Hoy me puede tocar la lotería. En concreto la Lotería Nacional, cuya imagen esta semana es la Muralla de Ávila con este mismo periódico sobre ella, en conmemoración por su 125 aniversario. Seguramente, aún estén a tiempo de ir a comprar un décimo y compartir conmigo la esperanza de que les toque. Esta esperanza también la tengo, o la tenía, los viernes por la noche con el sorteo del Euromillón, aunque yo siempre lo he llamado el juego de La Lechera, como en el cuento infantil en que una joven va haciendo planes para el dinero que ganará cuando venda la leche. Cada noche me acostaba pensando en lo que haría si me tocara el bote. Para empezar, no lo diría, aunque habría señales. Acabaría con préstamos e hipotecas propios y allegados. También habría casas en diferentes lugares y muchos viajes. Durante un tiempo, además, soñaba con coches, pero eso hace algún tiempo que dejo de depender de la lotería. Me dormía pensando en todas esas cosas que el dinero me podría dar y amanecía tan contenta. Después de desayunar y leer un rato bajaba donde Luis (Trujillano, en San Antonio. Hace poco le dedicaron un merecidísimo artículo en este periódico) a comprar el Diario y a ver si me había tocado. Les adelanto el final, nunca me tocan más de unos eurillos sueltos.

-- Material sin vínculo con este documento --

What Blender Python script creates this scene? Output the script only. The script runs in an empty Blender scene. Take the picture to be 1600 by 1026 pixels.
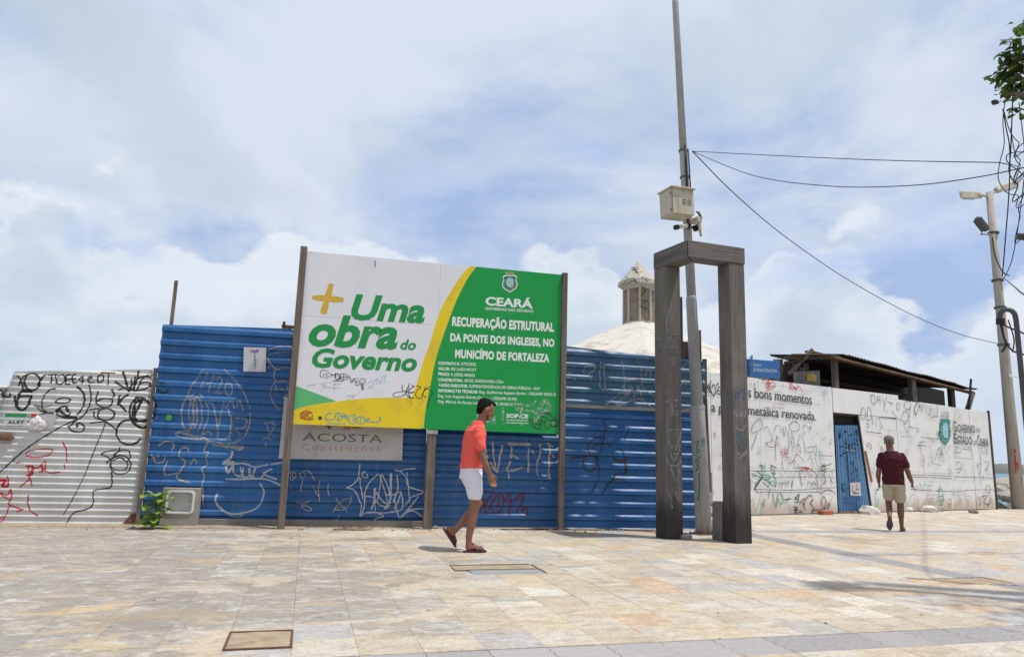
import bpy, bmesh, math, random
import numpy as np
from mathutils import Vector, Matrix, noise as mnoise
R = math.radians
C = bpy.context.scene.collection
rnd = random.Random(7)

# ------------------------------------------------------------------ camera, world, sun
F, CAMH = 1106.0, 1.15                       # focal length in pixels of a 1600 wide frame; eye height
cam = bpy.data.cameras.new('camera'); camo = bpy.data.objects.new('camera', cam); C.objects.link(camo)
CM = Matrix.Rotation(R(-15.7), 3, 'Z') @ Matrix.Rotation(R(90+10.1), 3, 'X') @ Matrix.Rotation(R(1.7), 3, 'Z')
camo.matrix_world = Matrix.Translation((0, 0, CAMH)) @ CM.to_4x4()
cam.sensor_width = 36; cam.lens = 36*F/1600; cam.clip_end = 9000; cam.clip_start = .05
bpy.context.scene.camera = camo
SUN = Vector((1.65, -1.0, 5.0)).normalized()
sl = bpy.data.lights.new('sun', 'SUN'); so = bpy.data.objects.new('sun', sl); C.objects.link(so)
sl.energy = 3.8; sl.angle = R(1.2); sl.color = (1, .95, .88)
so.rotation_euler = SUN.to_track_quat('Z', 'Y').to_euler(); so.location = SUN*40
vs = bpy.context.scene.view_settings
vs.view_transform = 'Standard'; vs.look = 'None'; vs.gamma = 1; vs.use_curve_mapping = False; vs.exposure = 0
bpy.context.scene.cycles.use_denoising = True

def ray(x, y): return CM @ Vector(((x-800)/F, -(y-513)/F, -1))
def gnd(x, y, z=0.0):
    d = ray(x, y); t = (z-CAMH)/d.z; return Vector((d.x*t, d.y*t, z))

class NT:
    def __init__(s, nt): s.t = nt
    def n(s, typ, **k):
        nd = s.t.nodes.new(typ); ins = k.pop('ins', {})
        for a, v in k.items(): setattr(nd, a, v)
        for a, v in ins.items(): s.put(nd, a, v)
        return nd
    def put(s, nd, a, v):
        i = nd.inputs[a]
        if isinstance(v, bpy.types.Node): v = v.outputs[0]
        if isinstance(v, bpy.types.NodeSocket): s.t.links.new(v, i)
        else: i.default_value = v
    def math(s, op, a, b=0.0, c=0.0, clamp=False):
        nd = s.n('ShaderNodeMath', operation=op, use_clamp=clamp)
        s.put(nd, 0, a); s.put(nd, 1, b); s.put(nd, 2, c); return nd.outputs[0]
    def vmath(s, op, a, b=(0, 0, 0)):
        nd = s.n('ShaderNodeVectorMath', operation=op); s.put(nd, 0, a); s.put(nd, 1, b)
        return nd.outputs['Value'] if op in ('DOT_PRODUCT', 'LENGTH', 'DISTANCE') else nd.outputs[0]
    def noise(s, vec, scale, detail=4, rough=.5, dist=0.0, col=False):
        nd = s.n('ShaderNodeTexNoise', ins={'Vector': vec, 'Scale': scale, 'Detail': detail, 'Roughness': rough, 'Distortion': dist})
        return nd.outputs['Color' if col else 'Fac']
    def ss(s, v, a, b, lo=0.0, hi=1.0):
        nd = s.n('ShaderNodeMapRange', interpolation_type='SMOOTHSTEP')
        for i, q in enumerate((v, a, b, lo, hi)): s.put(nd, i, q)
        return nd.outputs[0]
    def mix(s, f, a, b, blend='MIX'):
        nd = s.n('ShaderNodeMix', data_type='RGBA', blend_type=blend)
        s.put(nd, 0, f)
        for i, v in ((6, a), (7, b)):
            if isinstance(v, (tuple, list)) and len(v) == 3: v = (*v, 1)
            s.put(nd, i, v)
        return nd.outputs[2]
    def mapv(s, v, scale=(1, 1, 1), loc=(0, 0, 0), rot=(0, 0, 0)):
        nd = s.n('ShaderNodeMapping', ins={'Vector': v, 'Scale': scale, 'Location': loc, 'Rotation': rot}); return nd.outputs[0]

w = bpy.data.worlds.new('World'); bpy.context.scene.world = w; w.use_nodes = True
w.node_tree.nodes.clear(); N = NT(w.node_tree)
tc = N.n('ShaderNodeTexCoord').outputs['Generated']
sky = N.n('ShaderNodeTexSky', sky_type='NISHITA', sun_disc=False, sun_elevation=math.asin(SUN.z), sun_rotation=math.atan2(SUN.x, SUN.y), air_density=1.0, dust_density=1.5)
sep = N.n('ShaderNodeSeparateXYZ', ins={0: tc})
elev = sep.outputs[2]
zc = N.math('ADD', N.math('MAXIMUM', elev, 0.0), .22)
flat = N.n('ShaderNodeCombineXYZ', ins={0: N.math('DIVIDE', sep.outputs[0], zc), 1: N.math('DIVIDE', sep.outputs[1], zc), 2: elev}).outputs[0]
K = 10.0                                     # background strength is 0.1
def kc(r, g, b): return (r*K, g*K, b*K, 1)
veil = N.ss(N.noise(N.mapv(flat, (1, 1, 1), (3.1, 1.3, 0)), 1.15, 9, .55, .3), .37, .57, .0, 1.0)
blue = N.mix(.7, sky, kc(.455, .60, .905))    # thin haze over the blue
col = N.mix(N.math('MULTIPLY', veil, .92), blue, kc(.72, .79, .895))
# brighter and greyer tufts of the high cloud
tuft = N.noise(N.mapv(flat, (1, 1, 1), (7, 2, 3)), 2.1, 10, .6, .4)
col = N.mix(N.ss(tuft, .50, .70, 0, .6), col, kc(.60, .685, .79))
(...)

El caso es que ya no sueño con que me toque la lotería, aunque la siga echando, ni voy con ilusión a comprobar si ha habido ganancias. Porque resulta que, en estos momentos, mi vida no cambiaría, aunque fuera millonaria. No podría hacer los viajes que planeaba, ni irme a ver casas en distintos sitios ni dedicarme a decorarlas. Todas esas ideas de las cosas que quería hacer yo pensaba que dependían solo del dinero, y sí, lo hacen, pero también y sin darme cuenta, de tener la salud suficiente para llevarlos a cabo. Aquellas noches en las que me iba a la cama haciendo planes, no era consciente de que muchos de ellos podían llevarlos a cabo con paciencia, pues lo más importante para ello estaba en mí. Estar bien es la lotería que nos toca sin saberlo y sin estimarla, sin apreciar que se nos da. Cuando se está enfermo, no se está bien, que es algo que parece que a veces se olvida. Los días no cambian, ni lo hacen las estaciones. Las jornadas se miden por cómo me he encontrado y qué he podido hacer. El futuro queda en suspenso y es difícil pensar más allá del momento. Y entonces descubres que el día a día, la cotidianidad es un premio incomprensible, que no sabemos valorar.
Ahora me acuesto pensando en recuperar la rutina, en el día en que vuelva a soñar con cosas extraordinarias, con el momento en que este harta del día a día, con poder volver a hacer planes el viernes por la noche antes de saber si me ha tocado o no la lotería. Aunque a esas alturas sepa ya que el premio gordo es vivir la cotidianidad y lo valore de una manera distinta. O eso digo ahora, porque seguramente en el futuro vuelva a acabar jugando a La Lechera. Porque es difícil perder las costumbres.